Digital & Emerging

Advisory on the technologies and business models reshaping payments — open banking, embedded finance, agentic commerce, tokenisation, CBDC and digital wallet acceptance.

All Solutions

Open Banking & A2A Payments

Account-to-account payments are gaining material traction as instant payment infrastructure matures across Europe. For merchants, A2A payments offer lower cost of acceptance than card rails, real-time settlement, and strong authentication by default. For acquirers, they represent both a competitive threat and an opportunity to extend the value proposition beyond card processing. The EU Instant Payments Regulation (IPR) requires all eurozone banks to send and receive instant payments, receive capability was mandated from January 2025, send capability from October 2025.

Embedded Finance

Embedded finance describes financial services, payments, lending, insurance, banking, delivered within non-financial platforms and applications.
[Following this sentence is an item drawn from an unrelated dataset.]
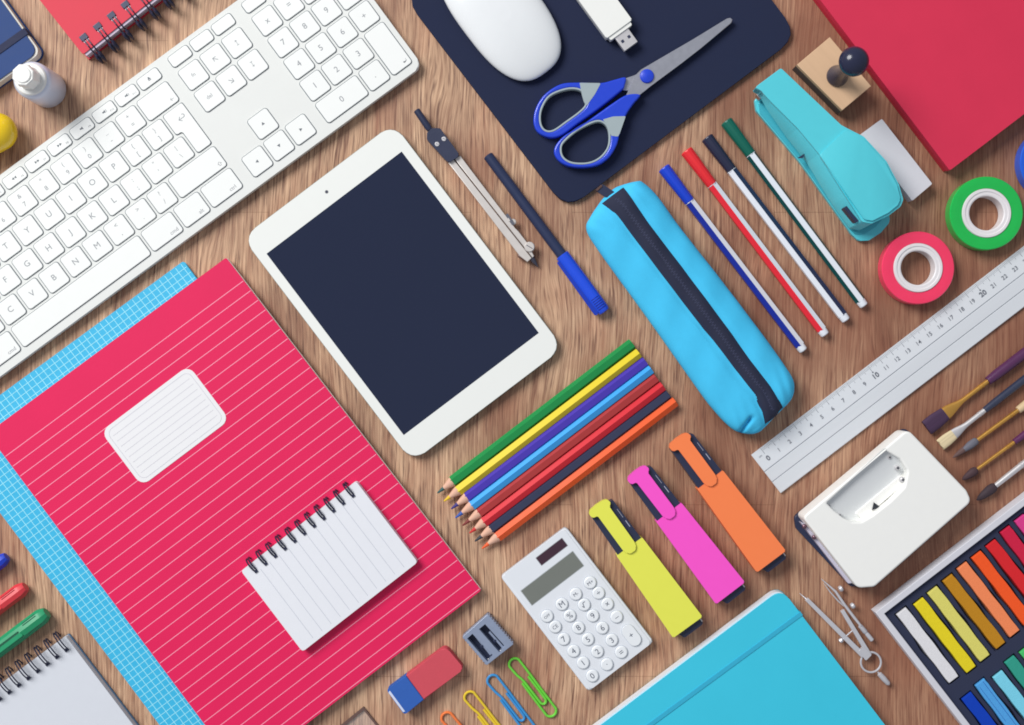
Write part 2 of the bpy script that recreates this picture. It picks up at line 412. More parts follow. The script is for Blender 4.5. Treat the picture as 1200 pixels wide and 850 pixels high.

The B2B embedded finance market reached $4.1 trillion in 2026 and is projected to reach $15.6 trillion by 2030. For software platforms, marketplaces and enterprise SaaS businesses, embedding payments and financial products creates new revenue streams, increases user retention and reduces customer acquisition costs. For banks and payment providers, it represents a distribution model that reaches customers at the point of commercial activity rather than at a traditional financial services touchpoint.

Agentic Commerce

Agentic commerce describes AI systems that autonomously execute purchasing decisions on behalf of users, searching, selecting, authorising and completing transactions without real-time human interaction. Visa's Trusted Agent Protocol, Mastercard's Agent Pay framework, Google's AP2 standard and Stripe's Machine Payments Protocol (launched March 2026) represent the emerging infrastructure layer for agent-initiated payments. The implications for merchants, acquirers and issuers are significant: existing authorisation models, fraud detection logic and chargeback frameworks were built for human-initiated transactions and require fundamental rethinking for agent-driven commerce.

Tokenisation & Settlement

Tokenisation, representing financial assets as digital tokens on distributed ledger infrastructure, is moving from proof-of-concept to commercial deployment. The ECB completed preparatory work on a digital euro in late 2025, Hong Kong's Project Ensemble entered pilot phase, and significant momentum is expected throughout 2026. For enterprises, tokenisation offers a direct route to real-time settlement, eliminating the counterparty exposure that accumulates in T+2 cycles. For financial institutions, it introduces new questions around custody, interoperability between private and public ledger networks, and integration with TARGET and SWIFT systems.

CBDC Advisory

114 countries representing 98% of global GDP are actively exploring central bank digital currencies. The European Central Bank completed its technical preparatory work on a digital euro in late 2025 and expects the enabling regulation in 2026. The UAE launched mBridge transactions with China in late 2025. The Bank of England established its Digital Pound Lab to test use cases with industry partners. These developments create immediate commercial and strategic questions for banks, payment processors, fintech businesses and corporates, from how to position relative to CBDC distribution roles to how CBDC infrastructure will interact with existing card and account-based payment systems.